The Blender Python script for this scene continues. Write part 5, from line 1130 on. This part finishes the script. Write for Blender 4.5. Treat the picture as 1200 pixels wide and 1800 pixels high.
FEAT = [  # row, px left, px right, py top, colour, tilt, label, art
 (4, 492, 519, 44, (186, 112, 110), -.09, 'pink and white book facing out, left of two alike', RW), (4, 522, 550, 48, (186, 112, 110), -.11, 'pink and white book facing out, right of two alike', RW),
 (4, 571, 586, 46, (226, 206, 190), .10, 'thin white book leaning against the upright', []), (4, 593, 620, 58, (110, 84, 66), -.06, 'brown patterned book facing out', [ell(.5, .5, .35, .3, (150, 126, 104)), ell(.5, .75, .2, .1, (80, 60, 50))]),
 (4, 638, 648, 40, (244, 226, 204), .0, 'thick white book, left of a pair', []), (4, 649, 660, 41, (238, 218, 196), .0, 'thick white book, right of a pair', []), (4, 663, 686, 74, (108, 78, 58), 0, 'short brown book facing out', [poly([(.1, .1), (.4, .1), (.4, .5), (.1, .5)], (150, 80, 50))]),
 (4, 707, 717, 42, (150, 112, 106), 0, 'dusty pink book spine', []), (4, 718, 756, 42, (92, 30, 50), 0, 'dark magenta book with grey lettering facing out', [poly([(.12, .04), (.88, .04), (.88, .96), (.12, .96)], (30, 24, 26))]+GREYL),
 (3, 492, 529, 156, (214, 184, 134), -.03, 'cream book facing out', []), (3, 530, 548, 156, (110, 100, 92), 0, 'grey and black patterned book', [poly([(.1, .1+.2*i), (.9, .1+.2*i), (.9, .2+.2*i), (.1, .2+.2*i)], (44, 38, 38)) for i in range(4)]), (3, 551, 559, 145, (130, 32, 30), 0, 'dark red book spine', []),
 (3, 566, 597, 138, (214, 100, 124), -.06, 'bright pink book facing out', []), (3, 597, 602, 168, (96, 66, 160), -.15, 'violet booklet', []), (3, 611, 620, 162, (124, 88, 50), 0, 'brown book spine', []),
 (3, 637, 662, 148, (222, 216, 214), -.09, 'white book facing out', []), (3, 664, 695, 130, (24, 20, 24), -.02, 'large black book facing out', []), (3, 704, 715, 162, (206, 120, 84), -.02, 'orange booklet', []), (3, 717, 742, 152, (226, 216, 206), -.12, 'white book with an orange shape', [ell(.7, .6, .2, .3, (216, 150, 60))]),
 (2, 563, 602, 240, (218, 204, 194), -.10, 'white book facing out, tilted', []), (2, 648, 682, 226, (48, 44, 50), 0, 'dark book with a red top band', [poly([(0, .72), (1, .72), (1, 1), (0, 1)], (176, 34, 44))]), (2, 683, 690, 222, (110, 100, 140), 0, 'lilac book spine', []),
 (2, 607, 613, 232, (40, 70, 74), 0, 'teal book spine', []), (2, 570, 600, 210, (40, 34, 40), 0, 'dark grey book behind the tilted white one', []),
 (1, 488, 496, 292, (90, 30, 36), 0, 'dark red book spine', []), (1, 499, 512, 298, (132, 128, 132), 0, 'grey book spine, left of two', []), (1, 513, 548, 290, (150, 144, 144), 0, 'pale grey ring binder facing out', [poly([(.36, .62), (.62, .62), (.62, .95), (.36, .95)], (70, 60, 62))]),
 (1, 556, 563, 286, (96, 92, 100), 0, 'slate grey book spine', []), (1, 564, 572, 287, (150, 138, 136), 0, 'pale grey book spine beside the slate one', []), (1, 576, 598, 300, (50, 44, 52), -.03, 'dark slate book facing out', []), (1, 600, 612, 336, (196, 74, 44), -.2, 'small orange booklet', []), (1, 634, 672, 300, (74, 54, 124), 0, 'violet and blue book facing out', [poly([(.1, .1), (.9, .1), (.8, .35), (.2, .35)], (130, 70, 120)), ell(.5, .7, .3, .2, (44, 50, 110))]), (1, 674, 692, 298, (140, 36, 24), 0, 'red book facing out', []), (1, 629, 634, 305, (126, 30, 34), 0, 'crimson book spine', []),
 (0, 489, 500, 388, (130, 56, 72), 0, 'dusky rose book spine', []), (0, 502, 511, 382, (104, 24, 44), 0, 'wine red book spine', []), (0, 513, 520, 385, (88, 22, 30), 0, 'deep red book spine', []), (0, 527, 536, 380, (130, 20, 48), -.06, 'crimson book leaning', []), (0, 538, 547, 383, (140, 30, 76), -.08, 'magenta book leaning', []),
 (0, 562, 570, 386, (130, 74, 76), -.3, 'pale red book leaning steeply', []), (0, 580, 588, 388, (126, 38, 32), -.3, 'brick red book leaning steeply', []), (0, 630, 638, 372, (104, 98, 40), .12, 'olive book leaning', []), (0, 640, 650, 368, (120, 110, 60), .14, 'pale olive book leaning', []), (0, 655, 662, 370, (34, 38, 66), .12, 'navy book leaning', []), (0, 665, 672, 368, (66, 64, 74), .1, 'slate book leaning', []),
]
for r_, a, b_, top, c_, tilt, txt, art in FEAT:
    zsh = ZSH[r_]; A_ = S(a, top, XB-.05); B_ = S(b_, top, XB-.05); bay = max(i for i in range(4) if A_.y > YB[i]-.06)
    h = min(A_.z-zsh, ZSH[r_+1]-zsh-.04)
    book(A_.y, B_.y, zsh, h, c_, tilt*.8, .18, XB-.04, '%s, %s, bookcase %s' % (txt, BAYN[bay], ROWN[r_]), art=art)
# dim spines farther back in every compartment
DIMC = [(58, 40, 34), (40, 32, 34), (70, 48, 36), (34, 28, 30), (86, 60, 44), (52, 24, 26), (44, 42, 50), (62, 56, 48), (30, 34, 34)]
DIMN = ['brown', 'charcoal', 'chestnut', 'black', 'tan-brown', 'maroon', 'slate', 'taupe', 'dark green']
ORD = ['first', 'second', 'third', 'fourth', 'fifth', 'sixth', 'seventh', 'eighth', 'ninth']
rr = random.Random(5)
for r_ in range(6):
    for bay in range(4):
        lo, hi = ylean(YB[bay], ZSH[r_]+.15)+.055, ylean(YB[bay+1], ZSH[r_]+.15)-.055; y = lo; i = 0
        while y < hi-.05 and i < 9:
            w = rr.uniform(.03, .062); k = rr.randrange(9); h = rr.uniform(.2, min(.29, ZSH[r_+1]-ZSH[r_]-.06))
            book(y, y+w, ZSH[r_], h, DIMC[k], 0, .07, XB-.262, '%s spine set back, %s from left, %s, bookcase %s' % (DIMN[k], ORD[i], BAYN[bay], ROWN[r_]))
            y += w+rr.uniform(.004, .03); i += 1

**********

▸ REQUIREMENTS
Collect each line holding the string "DIMN".

▸ COMPLETED TASK
DIMN = ['brown', 'charcoal', 'chestnut', 'black', 'tan-brown', 'maroon', 'slate', 'taupe', 'dark green']
            book(y, y+w, ZSH[r_], h, DIMC[k], 0, .07, XB-.262, '%s spine set back, %s from left, %s, bookcase %s' % (DIMN[k], ORD[i], BAYN[bay], ROWN[r_]))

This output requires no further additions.